Beretta, invece, ricorda a
verbale il suo arruolamento in regione nei primi anni ‘90: «Sono stato chiamato da Antonio Simone, all’epoca assessore alla Sanità (all’epoca esponente
della Dc,
ndr).
Entrambi appartenenti al movimento di Cl, ci siamo conosciuti ai tempi dell’università. Simone era anche il leader del Movimento popolare ». Un fedelissimo, insomma, richiamato al Pirellone alla prima elezione a governatore di Formigoni. Beretta, però, decide di abbandonare solo due anni dopo il suo lavoro. Il motivo? A causa delle troppe «mediazioni politiche» che condizionavano i provvedimenti legislativi. Ma a cosa si riferisce l’ex direttore degli affari generali della Lombardia? «Formalmente le decisioni sono assunte dalla giunta, il contenuto delle delibere però, o almeno quelle più importanti, vengono discusse in “tavoli ristretti”». Prima di decidere di lasciare, Beretta ricorda come in realtà «questi tavoli abbiano avuto
come referente il Segretario generale (Sanese,
ndr),
il quale convoca i direttori generale e dà le indicazioni su ciò che deve essere fatto». Un metodo che scavalca perfino l’assessore alla sanità dell’epoca (l’ex An Borsani), deciso «certamente dal presidente d’accordo con Sanese, i quali presentarono il nuovo assetto decisionale come strumento più agile ed efficiente.. questo è stato possibile perché Formigoni e il suo apparato erano molto forti».

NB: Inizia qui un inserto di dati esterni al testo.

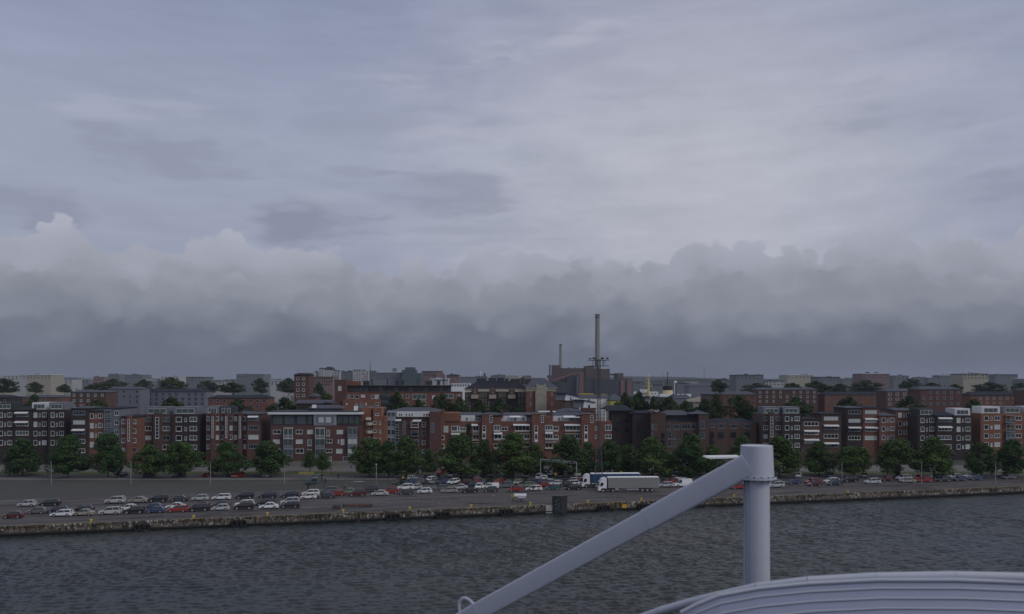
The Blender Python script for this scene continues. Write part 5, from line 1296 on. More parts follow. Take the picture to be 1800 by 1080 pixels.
mb = MB(); cx = X(950, D-1.03); cz = Z(702, D-1.03); rr = X(958.5, D-1.03)-cx
for i in range(10):
    a0, a1 = math.pi*i/10, math.pi*(i+1)/10; mb.tube((cx+rr*math.cos(a0), D-1.03, cz+rr*math.sin(a0)), (cx+rr*math.cos(a1), D-1.03, cz+rr*math.sin(a1)), .09, .09, CONC, 4)
mb.build('arch_moulding', b.r)
mb = MB(); a, c = X(923.5, D), X(980.5, D); ze = Z(681.2, D-.9)
mb.poly([(a, D-.95, ze), (c, D-.95, ze), (c, D+21, ze), (a, D+21, ze), (a+4, D+9, ze+4.6), (c-6.5, D+9, ze+4.6)], [(0, 1, 5, 4), (1, 2, 5), (2, 3, 4, 5), (3, 0, 4), (3, 2, 1, 0)], ROOFM); mb.build('roof', b.r)
b.box('roof_hood', 934, 950, 666.5, 675, D+8, 4, DARKCLAD); 
for x0, y0, y1 in ((931.5, 690, 697), (968.5, 690, 697), (931.5, 707, 714), (968.3, 707, 714), (968.5, 721, 727)): b.win(x0, y0, x0+2.6, y1, D, CREAM, GLASSG, 1, 2, .12)

# --- white and grey sheds
D = 400.
b = Bld('white_shed', 997, D, 'grey sided shed with white sloping gable above maroon brick, beside the beige gable')
b.slope('grey_wall', [(977.5, 704), (977.5, 690.5), (995, 692), (992, 704)], D, 10, GREYCLAD); b.slope('white_gable', [(992.4, 704.2), (995.2, 692.2), (1018, 698), (1018, 704.2)], D-.4, 12, WHITE)
b.slope('roof', [(976, 690), (995, 691), (1020, 697), (1020, 698.4), (995, 692.6), (976, 691.6)], D-.9, 13, ROOFD); b.win(1002.3, 699, 1004.3, 703, D-.4, DARKF, GLASS, 1, 1, .06)
b.box('brick_base', 977.5, 1018, 704.4, None, D+.3, 9, BRICK_M); b.win(996, 706.5, 1001, 719, D+.3, BEIGE, GLASS, 2, 4, .14, 'stair_window')
b.win(990, 712, 993, 718, D+.3, GREYF, GLASS, 1, 1, .1)
b = Bld('small_white_shed', 1030, 385., 'smaller lower shed with grey side and white gable just left of the lattice mast'); D = 385.
b.slope('grey_wall', [(1009, 717), (1009, 704.5), (1027, 704.5), (1024.5, 717)], D, 9, GREYCLAD); b.slope('white_gable', [(1024.8, 717.2), (1027.2, 704.6), (1046, 708), (1046, 717.2)], D-.4, 10, WHITE)
b.slope('roof', [(1008, 703.4), (1027, 703.6), (1047.5, 707.2), (1047.5, 708.4), (1027, 704.8), (1008, 704.6)], D-.9, 12, ROOFD); b.win(1034, 712, 1037, 717, D-.4, DARKF, GLASS, 1, 1, .06)
b.box('brick_base', 1023.5, 1048, 717.4, None, D-.2, 9, BRICK_M)
b = Bld('long_white_shed', 1045, 440., 'long white walled hall with grey roof and yellow ridge stripe under the power station'); D = 440.
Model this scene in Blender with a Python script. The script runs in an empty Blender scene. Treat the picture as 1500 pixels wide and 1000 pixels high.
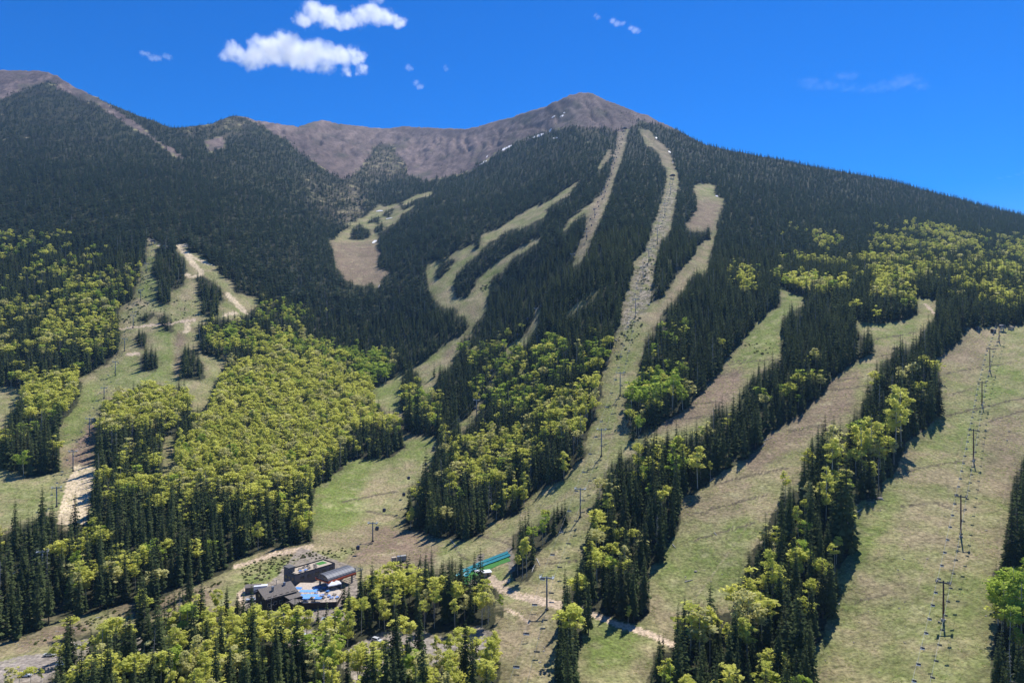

E proprio attraverso questo metodo, sostengono oggi le indagini della procura di Milano, attraverso queste pressioni che alla Maugeri e al San Raffaele sono stati assegnati per anni fior di quattrini pubblici, ben oltre il dovuto (solo a Maugeri 200 milioni i fondi erogati). E tutta questa pressione sui piani alti della sanità lombarda, altro non servivano se non a fare tornare attraverso i mediatori Daccò e Simone, il denaro attraverso «utilità» nelle tasche del governatore lombardo.